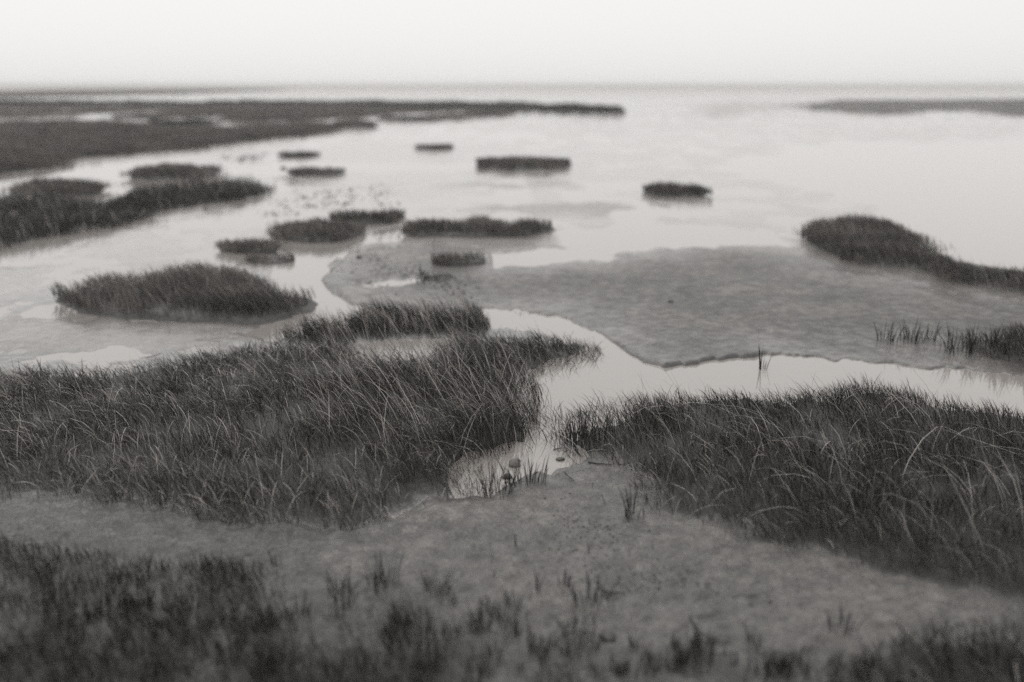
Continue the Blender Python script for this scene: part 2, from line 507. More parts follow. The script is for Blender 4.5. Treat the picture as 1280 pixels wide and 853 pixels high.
patch('grass_islet', 'sloping islet touching the back of the humped islet', 'grass islet',
      [(418, 270), (430, 262), (460, 261), (490, 264), (505, 269)], [(418, 278), (450, 281), (480, 281), (505, 273)], 0.34, MI, lai=2.8)
patch('grass_islet', 'ragged low islet left of the creek bend', 'grass islet',
      [(276, 309), (295, 299), (325, 296), (345, 305)], [(275, 314), (310, 318), (345, 317)], 0.28, MI, lai=2.4)
patch('grass_islet', 'broken clump of short reeds standing in the creek bend', 'grass islet',
      [(312, 322), (335, 315), (365, 318)], [(312, 328), (340, 331), (366, 328)], 0.22, MI, lai=1.6)
patch('grass_islet', 'big domed islet with leaning blades, in front of the bend', 'grass islet',
      [(77, 368), (90, 353), (140, 341), (200, 337), (214, 328), (245, 325), (300, 331), (330, 345), (360, 357), (389, 380)],
      [(75, 377), (100, 391), (160, 398), (250, 405), (320, 404), (360, 397), (389, 386)], 0.40, None, lai=2.6, clump=.9, edge=.05)

# near beds: stuff
patch('grass', 'dense windswept grass bed left of the narrow inlet', None,
      [(-330, 455), (0, 452), (100, 455), (170, 448), (250, 440), (310, 428), (345, 426), (375, 418), (420, 414), (452, 424), (470, 440), (556, 446), (556, 420), (640, 414), (700, 420), (752, 437)],
      [(-330, 640), (0, 628), (120, 630), (200, 645), (280, 655), (350, 666), (420, 668), (480, 652), (530, 628), (575, 616), (580, 598), (592, 572), (640, 563), (676, 545), (681, 505), (664, 478), (700, 462), (752, 442)],
      0.50, None, False, lai=3.0, heff=0.15, clump=1.0, dead=.10, lean=(.45, 1.35), edge=.09, jitter=1.3, wmin=.0042)
patch('grass', 'grass lobe behind the small bright pool', None,
      [(362, 416), (400, 406), (440, 400), (470, 388), (500, 382), (560, 389), (595, 383), (612, 393), (616, 408)],
      [(345, 424), (400, 432), (440, 432), (475, 424), (540, 421), (600, 415), (616, 412)], 0.32, None, False, lai=2.8, heff=.08, clump=.7, dead=.14, lean=(.3, 1.0), edge=.03)
patch('grass', 'dense flattened grass bed right of the narrow inlet', None,
      [(684, 512), (700, 494), (760, 478), (800, 471), (880, 475), (950, 479), (1000, 467), (1060, 458), (1120, 462), (1200, 482), (1280, 504), (1560, 545)],
      [(684, 540), (715, 568), (760, 585), (800, 600), (815, 640), (850, 650), (905, 655), (925, 680), (1000, 690), (1060, 710), (1150, 725), (1240, 750), (1560, 800)],
      0.50, None, False, lai=2.9, heff=.22, clump=1.0, dead=.05, lean=(.5, 1.35), edge=.09, jitter=1.2, wmin=.0042)
patch('grass', 'upright reed stems standing in the inlet water', None,
      [(592, 566), (610, 556), (640, 552), (662, 536), (668, 505), (664, 480)],
      [(590, 582), (612, 572), (640, 565), (660, 553), (674, 528), (678, 490)], 0.52, None, False, lai=1.7, heff=0.0, clump=.5, dead=.06, lean=(.08, .45), edge=.02, zlow=1)
patch('grass', 'long pale dead stems leaning over the middle of the left grass bed', None,
      [(420, 455), (500, 448), (600, 440), (660, 460)], [(400, 560), (450, 590), (540, 600), (600, 565), (668, 535), (668, 480)],
      0.62, None, False, lai=0.13, heff=0, clump=.6, dead=1.0, lean=(.5, .75), edge=.02, az_spread=.5, overlay=1)
patch('grass', 'long pale dead stalks lying over the right grass bed', None,
      [(705, 530), (800, 505), (950, 510), (1060, 495), (1280, 530), (1500, 560)], [(720, 560), (815, 620), (930, 670), (1060, 700), (1240, 740), (1500, 790)],
      0.60, None, False, lai=0.07, heff=0, clump=.8, dead=1.0, lean=(.9, 1.5), edge=.02, az_spread=.8, overlay=1)
patch('grass_islet', 'dark reedy patch at the right edge beyond the creek', 'grass islet',
      [(1205, 425), (1235, 412), (1280, 402), (1420, 396)], [(1200, 440), (1240, 452), (1290, 460), (1420, 470)], 0.34, None, lai=2.4)
patch('grass', 'dark rough grass in the lower right corner', None,
      [(1090, 800), (1120, 785), (1150, 778), (1200, 780), (1280, 770), (1500, 760)],
      [(1040, 900), (1200, 1000), (1500, 1000)], 0.26, None, False, lai=1.8, heff=.1, clump=.6, dead=.05, lean=(.3, 1.0), edge=.03)


# ------------------------------------------------------------------ ground sheet: tidal mud with creeks cut into it
def lobes(pts): return px_poly(pts)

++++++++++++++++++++

Quote in full the listing given above; the images are to be left out.

Continue the Blender Python script for this scene: part 2, from line 507. More parts follow. The script is for Blender 4.5. Treat the picture as 1280 pixels wide and 853 pixels high.
patch('grass_islet', 'sloping islet touching the back of the humped islet', 'grass islet',
      [(418, 270), (430, 262), (460, 261), (490, 264), (505, 269)], [(418, 278), (450, 281), (480, 281), (505, 273)], 0.34, MI, lai=2.8)
patch('grass_islet', 'ragged low islet left of the creek bend', 'grass islet',
      [(276, 309), (295, 299), (325, 296), (345, 305)], [(275, 314), (310, 318), (345, 317)], 0.28, MI, lai=2.4)
patch('grass_islet', 'broken clump of short reeds standing in the creek bend', 'grass islet',
      [(312, 322), (335, 315), (365, 318)], [(312, 328), (340, 331), (366, 328)], 0.22, MI, lai=1.6)
patch('grass_islet', 'big domed islet with leaning blades, in front of the bend', 'grass islet',
      [(77, 368), (90, 353), (140, 341), (200, 337), (214, 328), (245, 325), (300, 331), (330, 345), (360, 357), (389, 380)],
      [(75, 377), (100, 391), (160, 398), (250, 405), (320, 404), (360, 397), (389, 386)], 0.40, None, lai=2.6, clump=.9, edge=.05)

# near beds: stuff
patch('grass', 'dense windswept grass bed left of the narrow inlet', None,
      [(-330, 455), (0, 452), (100, 455), (170, 448), (250, 440), (310, 428), (345, 426), (375, 418), (420, 414), (452, 424), (470, 440), (556, 446), (556, 420), (640, 414), (700, 420), (752, 437)],
      [(-330, 640), (0, 628), (120, 630), (200, 645), (280, 655), (350, 666), (420, 668), (480, 652), (530, 628), (575, 616), (580, 598), (592, 572), (640, 563), (676, 545), (681, 505), (664, 478), (700, 462), (752, 442)],
      0.50, None, False, lai=3.0, heff=0.15, clump=1.0, dead=.10, lean=(.45, 1.35), edge=.09, jitter=1.3, wmin=.0042)
patch('grass', 'grass lobe behind the small bright pool', None,
      [(362, 416), (400, 406), (440, 400), (470, 388), (500, 382), (560, 389), (595, 383), (612, 393), (616, 408)],
      [(345, 424), (400, 432), (440, 432), (475, 424), (540, 421), (600, 415), (616, 412)], 0.32, None, False, lai=2.8, heff=.08, clump=.7, dead=.14, lean=(.3, 1.0), edge=.03)
patch('grass', 'dense flattened grass bed right of the narrow inlet', None,
      [(684, 512), (700, 494), (760, 478), (800, 471), (880, 475), (950, 479), (1000, 467), (1060, 458), (1120, 462), (1200, 482), (1280, 504), (1560, 545)],
      [(684, 540), (715, 568), (760, 585), (800, 600), (815, 640), (850, 650), (905, 655), (925, 680), (1000, 690), (1060, 710), (1150, 725), (1240, 750), (1560, 800)],
      0.50, None, False, lai=2.9, heff=.22, clump=1.0, dead=.05, lean=(.5, 1.35), edge=.09, jitter=1.2, wmin=.0042)
patch('grass', 'upright reed stems standing in the inlet water', None,
      [(592, 566), (610, 556), (640, 552), (662, 536), (668, 505), (664, 480)],
      [(590, 582), (612, 572), (640, 565), (660, 553), (674, 528), (678, 490)], 0.52, None, False, lai=1.7, heff=0.0, clump=.5, dead=.06, lean=(.08, .45), edge=.02, zlow=1)
patch('grass', 'long pale dead stems leaning over the middle of the left grass bed', None,
      [(420, 455), (500, 448), (600, 440), (660, 460)], [(400, 560), (450, 590), (540, 600), (600, 565), (668, 535), (668, 480)],
      0.62, None, False, lai=0.13, heff=0, clump=.6, dead=1.0, lean=(.5, .75), edge=.02, az_spread=.5, overlay=1)
patch('grass', 'long pale dead stalks lying over the right grass bed', None,
      [(705, 530), (800, 505), (950, 510), (1060, 495), (1280, 530), (1500, 560)], [(720, 560), (815, 620), (930, 670), (1060, 700), (1240, 740), (1500, 790)],
      0.60, None, False, lai=0.07, heff=0, clump=.8, dead=1.0, lean=(.9, 1.5), edge=.02, az_spread=.8, overlay=1)
patch('grass_islet', 'dark reedy patch at the right edge beyond the creek', 'grass islet',
      [(1205, 425), (1235, 412), (1280, 402), (1420, 396)], [(1200, 440), (1240, 452), (1290, 460), (1420, 470)], 0.34, None, lai=2.4)
patch('grass', 'dark rough grass in the lower right corner', None,
      [(1090, 800), (1120, 785), (1150, 778), (1200, 780), (1280, 770), (1500, 760)],
      [(1040, 900), (1200, 1000), (1500, 1000)], 0.26, None, False, lai=1.8, heff=.1, clump=.6, dead=.05, lean=(.3, 1.0), edge=.03)


# ------------------------------------------------------------------ ground sheet: tidal mud with creeks cut into it
def lobes(pts): return px_poly(pts)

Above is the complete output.